## What you should do
Write out every entry exactly as it stands.

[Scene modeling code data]
____________
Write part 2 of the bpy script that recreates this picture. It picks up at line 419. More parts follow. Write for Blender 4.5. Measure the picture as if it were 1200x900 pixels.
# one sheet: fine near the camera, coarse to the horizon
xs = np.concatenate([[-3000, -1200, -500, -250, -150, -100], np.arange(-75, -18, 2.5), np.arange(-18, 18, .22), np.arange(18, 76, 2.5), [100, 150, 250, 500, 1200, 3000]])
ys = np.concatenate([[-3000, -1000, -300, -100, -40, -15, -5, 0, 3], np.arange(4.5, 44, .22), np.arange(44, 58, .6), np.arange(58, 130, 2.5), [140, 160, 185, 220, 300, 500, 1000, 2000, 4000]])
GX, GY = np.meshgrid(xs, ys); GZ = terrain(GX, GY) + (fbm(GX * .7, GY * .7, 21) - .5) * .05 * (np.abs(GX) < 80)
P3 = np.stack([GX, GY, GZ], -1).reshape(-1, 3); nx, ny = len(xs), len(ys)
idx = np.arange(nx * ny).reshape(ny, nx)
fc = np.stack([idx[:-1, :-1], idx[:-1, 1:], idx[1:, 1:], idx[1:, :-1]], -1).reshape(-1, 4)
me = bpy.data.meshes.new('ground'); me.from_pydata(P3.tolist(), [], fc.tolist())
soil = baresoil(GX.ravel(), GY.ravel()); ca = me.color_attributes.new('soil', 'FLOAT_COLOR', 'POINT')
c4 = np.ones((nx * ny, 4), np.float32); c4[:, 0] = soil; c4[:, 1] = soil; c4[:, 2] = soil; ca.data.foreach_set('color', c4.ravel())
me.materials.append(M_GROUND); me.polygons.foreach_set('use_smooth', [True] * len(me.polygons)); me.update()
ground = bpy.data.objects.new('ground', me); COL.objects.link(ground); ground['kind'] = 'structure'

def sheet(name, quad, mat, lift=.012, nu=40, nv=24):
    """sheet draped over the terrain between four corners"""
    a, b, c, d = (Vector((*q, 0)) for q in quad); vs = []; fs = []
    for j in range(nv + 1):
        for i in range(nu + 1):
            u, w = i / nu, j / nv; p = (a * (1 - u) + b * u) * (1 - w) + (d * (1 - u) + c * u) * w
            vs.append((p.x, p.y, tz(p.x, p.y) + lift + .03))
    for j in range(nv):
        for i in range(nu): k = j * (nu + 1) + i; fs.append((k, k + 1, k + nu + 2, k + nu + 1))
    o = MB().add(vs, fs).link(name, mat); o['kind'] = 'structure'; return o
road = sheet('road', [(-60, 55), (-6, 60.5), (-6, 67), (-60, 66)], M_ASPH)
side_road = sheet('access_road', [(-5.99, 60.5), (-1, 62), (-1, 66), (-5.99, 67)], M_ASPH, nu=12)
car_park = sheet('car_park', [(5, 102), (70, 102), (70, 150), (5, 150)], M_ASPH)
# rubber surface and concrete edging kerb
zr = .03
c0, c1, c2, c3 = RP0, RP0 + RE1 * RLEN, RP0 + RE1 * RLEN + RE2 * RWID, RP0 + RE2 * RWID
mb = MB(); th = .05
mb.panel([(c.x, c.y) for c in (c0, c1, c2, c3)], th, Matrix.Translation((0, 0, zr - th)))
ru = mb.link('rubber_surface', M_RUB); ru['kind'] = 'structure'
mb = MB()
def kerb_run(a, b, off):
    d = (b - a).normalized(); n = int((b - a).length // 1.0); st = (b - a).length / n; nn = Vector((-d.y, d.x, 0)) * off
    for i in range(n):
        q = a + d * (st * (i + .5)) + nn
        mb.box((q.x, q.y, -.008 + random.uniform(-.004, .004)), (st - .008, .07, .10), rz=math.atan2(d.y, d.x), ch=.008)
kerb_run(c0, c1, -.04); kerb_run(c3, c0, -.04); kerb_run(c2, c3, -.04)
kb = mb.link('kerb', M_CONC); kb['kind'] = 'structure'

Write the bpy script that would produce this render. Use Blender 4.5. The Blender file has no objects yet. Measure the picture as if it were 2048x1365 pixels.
____________
## Correct response
Write part 2 of the bpy script that recreates this picture. It picks up at line 419. More parts follow. Write for Blender 4.5. Measure the picture as if it were 1200x900 pixels.
# one sheet: fine near the camera, coarse to the horizon
xs = np.concatenate([[-3000, -1200, -500, -250, -150, -100], np.arange(-75, -18, 2.5), np.arange(-18, 18, .22), np.arange(18, 76, 2.5), [100, 150, 250, 500, 1200, 3000]])
ys = np.concatenate([[-3000, -1000, -300, -100, -40, -15, -5, 0, 3], np.arange(4.5, 44, .22), np.arange(44, 58, .6), np.arange(58, 130, 2.5), [140, 160, 185, 220, 300, 500, 1000, 2000, 4000]])
GX, GY = np.meshgrid(xs, ys); GZ = terrain(GX, GY) + (fbm(GX * .7, GY * .7, 21) - .5) * .05 * (np.abs(GX) < 80)
P3 = np.stack([GX, GY, GZ], -1).reshape(-1, 3); nx, ny = len(xs), len(ys)
idx = np.arange(nx * ny).reshape(ny, nx)
fc = np.stack([idx[:-1, :-1], idx[:-1, 1:], idx[1:, 1:], idx[1:, :-1]], -1).reshape(-1, 4)
me = bpy.data.meshes.new('ground'); me.from_pydata(P3.tolist(), [], fc.tolist())
soil = baresoil(GX.ravel(), GY.ravel()); ca = me.color_attributes.new('soil', 'FLOAT_COLOR', 'POINT')
c4 = np.ones((nx * ny, 4), np.float32); c4[:, 0] = soil; c4[:, 1] = soil; c4[:, 2] = soil; ca.data.foreach_set('color', c4.ravel())
me.materials.append(M_GROUND); me.polygons.foreach_set('use_smooth', [True] * len(me.polygons)); me.update()
ground = bpy.data.objects.new('ground', me); COL.objects.link(ground); ground['kind'] = 'structure'

def sheet(name, quad, mat, lift=.012, nu=40, nv=24):
    """sheet draped over the terrain between four corners"""
    a, b, c, d = (Vector((*q, 0)) for q in quad); vs = []; fs = []
    for j in range(nv + 1):
        for i in range(nu + 1):
            u, w = i / nu, j / nv; p = (a * (1 - u) + b * u) * (1 - w) + (d * (1 - u) + c * u) * w
            vs.append((p.x, p.y, tz(p.x, p.y) + lift + .03))
    for j in range(nv):
        for i in range(nu): k = j * (nu + 1) + i; fs.append((k, k + 1, k + nu + 2, k + nu + 1))
    o = MB().add(vs, fs).link(name, mat); o['kind'] = 'structure'; return o
road = sheet('road', [(-60, 55), (-6, 60.5), (-6, 67), (-60, 66)], M_ASPH)
side_road = sheet('access_road', [(-5.99, 60.5), (-1, 62), (-1, 66), (-5.99, 67)], M_ASPH, nu=12)
car_park = sheet('car_park', [(5, 102), (70, 102), (70, 150), (5, 150)], M_ASPH)
# rubber surface and concrete edging kerb
zr = .03
c0, c1, c2, c3 = RP0, RP0 + RE1 * RLEN, RP0 + RE1 * RLEN + RE2 * RWID, RP0 + RE2 * RWID
mb = MB(); th = .05
mb.panel([(c.x, c.y) for c in (c0, c1, c2, c3)], th, Matrix.Translation((0, 0, zr - th)))
ru = mb.link('rubber_surface', M_RUB); ru['kind'] = 'structure'
mb = MB()
def kerb_run(a, b, off):
    d = (b - a).normalized(); n = int((b - a).length // 1.0); st = (b - a).length / n; nn = Vector((-d.y, d.x, 0)) * off
    for i in range(n):
        q = a + d * (st * (i + .5)) + nn
        mb.box((q.x, q.y, -.008 + random.uniform(-.004, .004)), (st - .008, .07, .10), rz=math.atan2(d.y, d.x), ch=.008)
kerb_run(c0, c1, -.04); kerb_run(c3, c0, -.04); kerb_run(c2, c3, -.04)
kb = mb.link('kerb', M_CONC); kb['kind'] = 'structure'

Write the bpy script that would produce this render. Use Blender 4.5. The Blender file has no objects yet. Measure the picture as if it were 2048x1365 pixels.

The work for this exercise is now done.